My Sterling DC to DC charger connected to the positive terminal on the starter battery as recommended by them... ended up just putting in a marine switch where it was inline with my old fuses in (I flip it after I turn on the engine, so that would protect from the largest spikes I imagine). I do get above 85% charge without solar - was up by the Olympic Peninsula from late november to a ~week ago and had days where I'd only get 20-40w in, with a max of 270 depending on cloud cover, but very few days over 140w or so and was able to bring it up to full when going on a long drive on a rainy day. It does definitely slow down as the charge gets higher, but between it and my large bank it's "good enough", solar just makes it that much better, though everyone's needs and experiences are different!

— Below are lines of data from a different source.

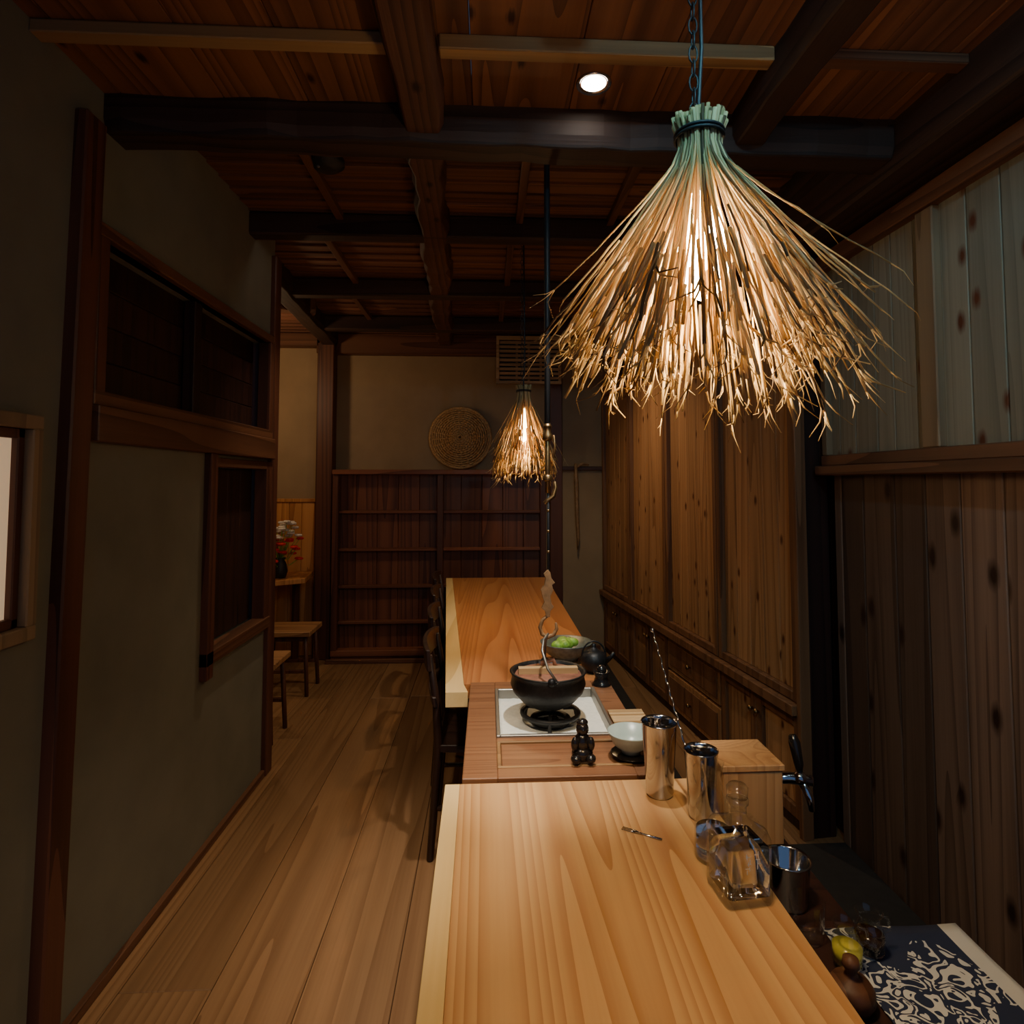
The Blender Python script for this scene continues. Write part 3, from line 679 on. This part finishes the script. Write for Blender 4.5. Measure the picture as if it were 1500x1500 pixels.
# square bottle: thin outer wall, neck ring, clear liquid body inside, glass stopper
mb = MB(); c = (.478, 1.185, .7202)
mb.rsq([(.0005, .0004, 0), (.044, .010, .001), (.046, .010, .008), (.046, .012, .115), (.043, .02, .128), (.022, .0219, .138), (.0165, .0164, .145), (.0165, .0164, .165), (.0205, .0204, .167), (.0205, .0204, .175), (.0165, .0164, .176)], c, 0, rot=.12, caps=False)
mb.rsq([(.030, .008, .012), (.0425, .008, .016), (.0425, .010, .100), (.030, .008, .1005)], c, 2, rot=.12)
mb.rsq([(.0005, .0004, .176), (.019, .0189, .178), (.020, .0199, .196), (.016, .0159, .201), (.0005, .0004, .202)], c, 0)
rnd = random.Random(4)
for (u0, v0) in ((-.006, .095), (-.006, .082), (-.006, .069), (.012, .095), (.012, .086), (.012, .077)):
    for q in range(3):
        du = rnd.uniform(-.004, .004); dv = rnd.uniform(-.004, .004); hz = q % 2
        uu, vv = u0+du, v0+dv; a = .004 if hz else .0007; b = .0007 if hz else .004
        P_ = []
        for su, sv in ((-a, -b), (a, -b), (a, b), (-a, b)):
            lx, ly = uu+su, -.0464; P_.append((c[0]+lx*math.cos(.12)-ly*math.sin(.12), c[1]+lx*math.sin(.12)+ly*math.cos(.12), c[2]+vv+sv))
        mb._add(P_, [(0, 1, 2, 3)], 1)
mb.build('square_glass_bottle', [M_glass, M_print, M_water])
def lath_obj(name, prof, c, mats, seg=36, caps=True):
    mb = MB(); mb.lathe(prof, c, seg, 0, caps=caps); return mb.build(name, mats)
mb = MB(); cc = (.470, 1.295, .7202)
mb.lathe([(0, 0), (.036, 0), (.038, .006), (.037, .09), (.033, .11), (.020, .135), (.017, .165), (.024, .195)], cc, 36, 0, caps=False)
mb.lathe([(0, .006), (.034, .007), (.035, .012), (.0345, .06), (0, .0605)], cc, 36, 1)
mb.build('glass_decanter', [M_glass, M_water])
lath_obj('cocktail_shaker', [(0, 0), (.030, 0), (.033, .006), (.040, .12), (.044, .175), (.0455, .177), (.044, .180), (.042, .175), (.038, .12), (.031, .01), (0, .008)], (.430, 1.555, .7202), M_steel)
mb = MB(); mb.lathe([(0, 0), (.028, 0), (.030, .005), (.036, .12), (.039, .15), (.0405, .152), (.039, .154), (.037, .15), (.034, .12), (.028, .01), (0, .008)], (.500, 1.45, .7202), 36, 0)
p0 = Vector((.502, 1.44, .732)); p1 = Vector((.455, 1.70, 1.09))
mb.tube([p0.lerp(p1, i/70)+Vector((.0016*math.cos(i*1.1), .0016*math.sin(i*1.1), 0)) for i in range(71)], .0022, 6, 0)
mb.ball(p1, .006, 0); mb.ball(p0, .011, 0, 10, (1, .6, 1)); mb.build('mixing_tin_with_bar_spoon', M_steel)
mb = MB(); a = Vector((.31, 1.405, .7225)); b = Vector((.38, 1.36, .7225)); dd = (b-a).normalized(); sd = Vector((-dd.y, dd.x, 0))
mb.tube([a+dd*.02, a+dd*.04, b+dd*.0], [.004, .0018, .0025], 6, 0)
for k in (-1, 0, 1): mb.tube([a+dd*.022+sd*k*.003, a+dd*.012+sd*k*.005, a-dd*.008+sd*k*.005], .001, 5, 0)
mb.build('cocktail_fork', M_steel)
mb = MB(); c = (.405, 1.755, .7306)
mb.lathe([(0, 0), (.05, 0), (.058, .006), (.055, .008), (0, .006)], c, 40, 1)
mb.lathe([(0, .008), (.026, .008), (.028, .016), (.05, .032), (.064, .062), (.066, .066), (.063, .066), (.048, .036), (.02, .02), (0, .018)], c, 48, 0)
mb.build('celadon_bowl', [M_cer, M_black])
mb = MB()
for i in range(13): mb.b(.40, .515, 1.90+i*.0135, 1.912+i*.0135, .7345, .740)
for x in (.42, .49): mb.b(x-.002, x+.002, 1.90, 2.075, .7285, .7345)
mb.build('bamboo_mat', M_mat, .0008)
mb = MB(); fx, fy, fz = .262, 1.725, .7306
mb.ball((fx, fy, fz+.022), .03, 0, 16, (1, .9, .75)); mb.ball((fx, fy, fz+.05), .026, 0, 16, (.9, .8, 1.1)); mb.ball((fx, fy-.002, fz+.088), .018, 0, 16, (1, 1, 1.05))
mb.ball((fx, fy, fz+.104), .015, 0, 14, (1.1, 1, .7)); mb.ball((fx-.022, fy-.012, fz+.05), .011, 0, 10, (1, 1, 1.8)); mb.ball((fx+.022, fy-.012, fz+.05), .011, 0, 10, (1, 1, 1.8))
mb.ball((fx-.02, fy-.018, fz+.014), .015, 0, 10, (1, 1.2, .8)); mb.ball((fx+.02, fy-.018, fz+.014), .015, 0, 10, (1, 1.2, .8)); mb.ball((fx, fy-.018, fz+.088), .004, 0, 8)
mb.build('carved_wooden_figurine', M_black)
mb = MB(); c = (.435, 2.54, .7203)
mb.lathe([(0, 0), (.03, 0), (.032, .008), (.052, .03), (.056, .055), (.045, .08), (.025, .09), (.02, .092), (.012, .10), (.008, .104), (.011, .112), (0, .118)], c, 36, 0)
mb.tube([(c[0]+.045, c[1]-.02, c[2]+.05), (c[0]+.065, c[1]-.035, c[2]+.07), (c[0]+.075, c[1]-.04, c[2]+.09)], [.012, .008, .006], 10, 0)
mb.tube([(c[0]+.05*math.cos(q*pi/14)*1, c[1], c[2]+.06+.065*math.sin(q*pi/14)) for q in range(15)], .0035, 8, 0)
mb.build('iron_teapot', M_iron)
mb = MB(); c = (.433, 2.36, .7282)
mb.lathe([(0, 0), (.035, 0), (.037, .004), (.030, .01), (.024, .03), (.032, .05), (.030, .052), (.02, .032), (0, .03)], c, 30, 0); mb.ball((c[0], c[1], c[2]+.055), .02, 0)
mb.build('incense_burner', M_black)
mb = MB(); c = (.345, 2.72, .7202)
mb.lathe([(0, 0), (.05, 0), (.052, .01), (.09, .035), (.112, .075), (.115, .08), (.110, .08), (.085, .042), (.04, .02), (0, .018)], c, 44, 0)
rnd = random.Random(9)
for i in range(16):
    a = rnd.uniform(0, 6.28); r = rnd.uniform(0, .065); mb.ball((c[0]+r*math.cos(a), c[1]+r*math.sin(a), c[2]+.062+rnd.uniform(0, .015)), rnd.uniform(.022, .03), 1, 10, (1, 1, .8))
mb.build('bowl_of_greens', [M_bowlg, M_leaf])
zb = .6452
lath_obj('steel_ice_bucket', [(0, 0), (.034, 0), (.038, .004), (.043, .085), (.046, .088), (.044, .09), (.041, .086), (.036, .008), (0, .006)], (.612, 1.265, zb), M_steel)
lath_obj('drinking_glass', [(0, 0), (.026, 0), (.028, .004), (.032, .07)], (.602, 1.170, zb), M_glass, 36, False)
def cruet(x, y, liq, z=.6452):
    mb = MB()
    mb.lathe([(0, 0), (.022, 0), (.025, .004), (.026, .035), (.018, .05), (.016, .058), (.024, .068)], (x, y, z), 28, 0, caps=False)
    mb.lathe([(0, .003), (.0228, .0045), (.0245, .03), (0, .0305)], (x, y, z), 28, 1)
    mb.tube([(x+.022, y, z+.03), (x+.038, y, z+.035), (x+.036, y, z+.055), (x+.02, y, z+.06)], .003, 8, 0)
    mb.build('glass_cruet', [M_glass, liq])
cruet(.636, 1.098, M_oil, .6512); cruet(.694, 1.125, M_soy, .6512)
mb = MB(); mb.lathe([(0, 0), (.028, 0), (.036, .015), (.035, .03), (.028, .04), (.012, .045), (.008, .055), (.014, .064), (.012, .074), (0, .078)], (.596, 1.02, zb), 32, 0)
mb.build('wooden_lidded_pot', M_railY)

# ------------------------------------------------------------------ world, camera
w = bpy.data.worlds.new('World'); S.world = w; w.use_nodes = True
w.node_tree.nodes['Background'].inputs[0].default_value = (.28, .50, .95, 1); w.node_tree.nodes['Background'].inputs[1].default_value = .27
cam = bpy.data.cameras.new('Camera'); co = bpy.data.objects.new('Camera', cam); S.collection.objects.link(co)
cam.lens = 21.6; cam.sensor_width = 36; cam.shift_x = -.008; cam.shift_y = -.0613; cam.clip_start = .02
co.location = (0, 0, 1.5); co.rotation_euler = (math.radians(93), 0, math.radians(-3))
S.camera = co
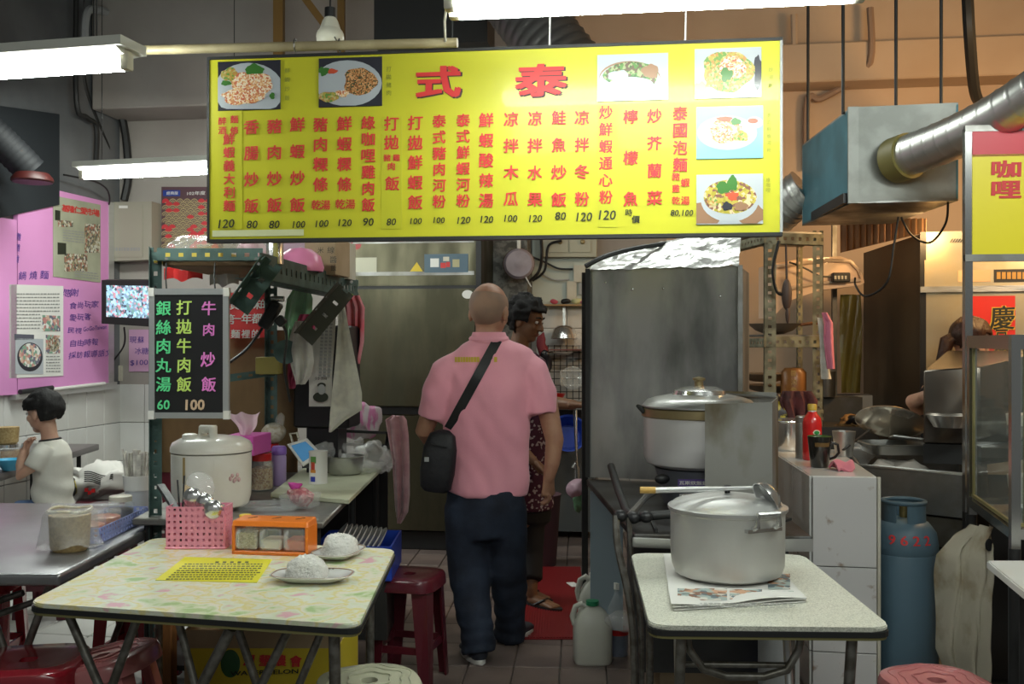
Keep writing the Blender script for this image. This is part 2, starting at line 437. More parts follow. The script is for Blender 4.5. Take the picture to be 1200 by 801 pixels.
# soffit beams across the back
def soffit(name, u0, u1, z0, z1, dep, m):
    b = B(); o = CORNER
    p = [o + BU * u0 - BV * dep, o + BU * u1 - BV * dep, o + BU * u1 - BV * 0.005, o + BU * u0 - BV * 0.005]
    b.hexa([(q.x, q.y, z0) for q in p] + [(q.x, q.y, z1) for q in p], bev=0.01); return struct(b.obj(name, m, smooth=False))
soffit('trim_1', 0.02, 3.7, 3.26, 4.28, 0.45, PLASTER)
soffit('trim_2', 3.76, 8.5, 3.32, 3.60, 0.28, PEACH)
soffit('trim_3', 3.76, 8.5, 3.605, 4.28, 0.16, PEACH)
# wall tiles, lower left and behind the kitchen
tw = tile_mesh(0.236, 0.311, 0.012, TILEW)
lang = math.atan2(LWD.y, LWD.x)
for i in range(9):
    for j in range(4):
        q = WL.pt(0.125 + i * 0.24, 1.105 - 0.158 - 0.315 * j, 0.005)
        put(tw, 'tile', wl, q, (R(90), 0, lang))
for i in range(3):
    for j in range(4):
        q = WB.pt(0.10 + i * 0.24, 1.105 - 0.158 - 0.315 * j, 0.005)
        put(tw, 'tile', wb, q, (R(90), 0, ROT))
ukit = WB.uv(628, 350)[0]
for i in range(4):
    for j in range(6):
        q = WB.pt(ukit + 0.12 + i * 0.24, 1.87 - 0.158 - 0.315 * j, 0.005)
        put(tw, 'tile', wb if ukit + 0.12 + i * 0.24 < 4.45 else wb2, q, (R(90), 0, ROT))
b = B(); b.hexa([WB.at(x, y, o) for x, y, o in ((624, 357, .011), (700, 357, .011), (700, 357, .02), (624, 357, .02), (624, 262, .011), (700, 262, .011), (700, 262, .02), (624, 262, .02))]); struct(b.obj('trim_7', mat('white_board', (.50, .54, .48), .5), smooth=False))
# tiles seen on the upper left, beside the pillar
for i in range(2):
    for j in range(3):
        q = WB.pt(WB.uv(64, 140)[0] + 0.0 + i * 0.26 + 0.25, 3.1 - 0.31 * j, 0.005)
        if q.x > CORNER.x + 0.14: put(tw, 'tile', wb, q, (R(90), 0, ROT))
# low tiled plinth under the right-hand stalls
b = B(); p0 = P(985, 466, 6.6); b.box((p0.x + 0.3, 6.7, 0.55), (1.1, 0.12, 1.1)); plinth = struct(b.obj('trim_4', GROUT, smooth=False))
tq = tile_mesh(0.27, 0.33, 0.012, TILEW)
for i in range(4):
    for j in range(2): put(tq, 'tile', plinth, (p0.x - 0.1 + i * 0.275, 6.635, 0.93 - j * 0.335), (R(90), 0, 0))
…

I was using a DC to DC charger from spring 2016 to spring 2018, then a marine switch without solar until spring 2020, and a marine switch with solar since. I do prefer the marine charger (it's a bit faster, and the auto-disconnect is nice), but I personally haven't found it necessary and regret the ~$500 and many many hours spent troubleshooting it. :/
 

hoosierrun

Active member
I'm thinking of upgrading to the the BBW12120. With the optional remote, you can decrease the current in 10% steps via a button push on the remote (unfortunately it is not a wireless/Bluetooth remote yet). As far as I know, this feature is only available on the waterproof BBW versions of the Sterling. I'm running 4 Battle Born batteries now and really need to take more advantage of the vehicle alternator for charging. To be safe, I could program a de-rate of 80 to 90 % (96 to 108 amps input) on a BBW12120 and more than double my charging amps (with fridge on DC) from what I have. I would have the recommended lithium charging profile with this unit. Plus I could periodically check the alternator temperature with an infrared thermometer as a test and see how hot it is getting when driving long periods.. That could be useful data, but at this time, I don't have any data to determine the danger or undesirable temperatures that could cause harm to the alternator. So far, with the 60 amp Sterling BBW model I have not had to touch or even look at it since I set it up. I view its proper operation via the battery monitor, Victron BM712. The LTV Serenity has a fairly large storage compartment with a vent grill where the old IRD contactor relay was installed from the factory, so I don't envision any overheat or half power output issues.
 

erutan

2007 144" High Roof 2500
My first BBW12120 began charging very intermittently after a year and change of use, then finally died after two years. The replacement they sent was DOA.

Maybe they’re better now, but I basically went over all my wiring again assuming the second one had to work and taking it out of my system ‘fixed’ it.
 

hoosierrun

Active member
My first BBW12120 began charging very intermittently after a year and change of use, then finally died after two years. The replacement they sent was DOA.

Maybe they’re better now, but I basically went over all my wiring again assuming the second one had to work and taking it out of my system ‘fixed’ it.
That is really sad to hear. Did you run a dedicated ground back to the house battery set? I don't know if that makes a difference, but it is recommended by Sterling. I did not on my installation, at least not yet.